52% of all new brands and 75% of individual product fail within the first year of their launch, according to a study by the IXP marketing Group. Some of these products were viewed as too-good-to-fail. For example, the Segway PT, a revolutionary personal transporter, has not met glorious expectations. New Coke was a controversy-generating flop in the 80s. RJ Reynolds recently invested over $300 million to create a smokeless tobacco, Premier, which never took off.

So Lindstrom tried exploring whether testing could foretell what consumers will like. As a stab at this he organised an experiment around a popular British quiz show, Quizmania. Two hundred American volunteers were then shown a Quizimania pilot – one half viewing it along with a proven success (How Clean is Your House?), the other half got to watch the pilot and a proven failure (The Swan). As they attended the showings they were asked to complete a questionnaire.

The experiment showed a discrepancy between the questionnaire and the brain scans. On the questionnaires, the volunteers claimed that they were more or less as likely to watch How Clean is Your House as The Swan. But their brain scans showed more engagement with How Clean is your House.

As for Quizmania, the volunteers claimed it was the show they would be least likely to watch. But the SST scans told a different story. Quizmania created a greater degree of engagement than the Swan, although less than How Clean. The subject’s brains told a different story than their avowals.

It is a shame that Lindstrom could not have performed the same experiment with Pop Idol. The story goes that Rupert Murdoch did not believe that an American version of the show would work, but his daughter convinced him to try. Thus was American Idol born. Lindstrom would no doubt say that Murdoch could have done SST tests on American volunteers that would have revealed its suitability for an American audience.

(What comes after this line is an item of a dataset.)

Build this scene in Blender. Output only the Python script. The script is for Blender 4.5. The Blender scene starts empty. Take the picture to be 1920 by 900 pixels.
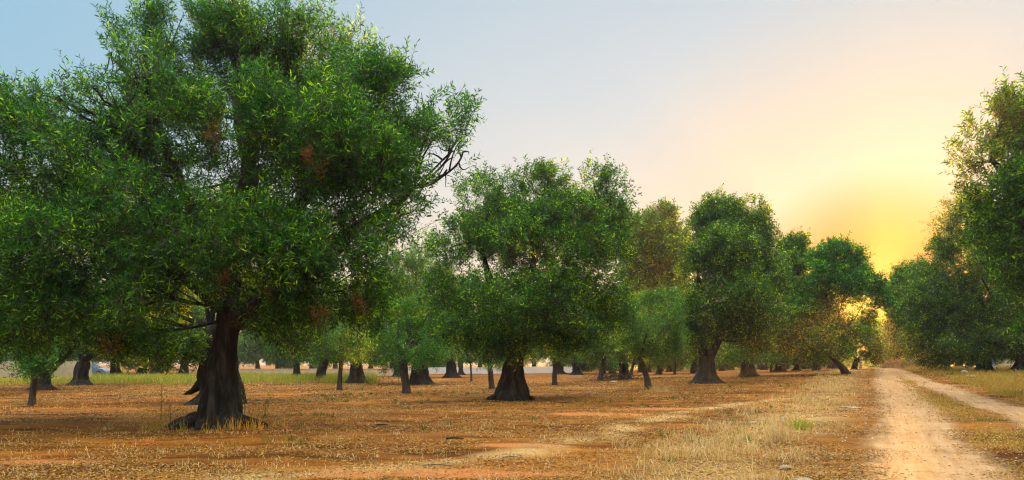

It is said that a drawing is better than a thousand words. Martin Lindstrom would probably revise that saying: a brain scan is more illuminating than a thousand marketing questionnaires. Indeed, he predicts that more and more companies will be trading pencils for SST caps. Traditional market research will face increasing pressure from neuromarketing tools. Of course, there is still the affordability hurdle. After all, Lindstrom’s project required $7 million, or about $3,500 per scan. Ever the positive thinker, he predicts that as the tools become more popular, demand will make the tools cheaper, easier and more available. An SST helmet might be in your future.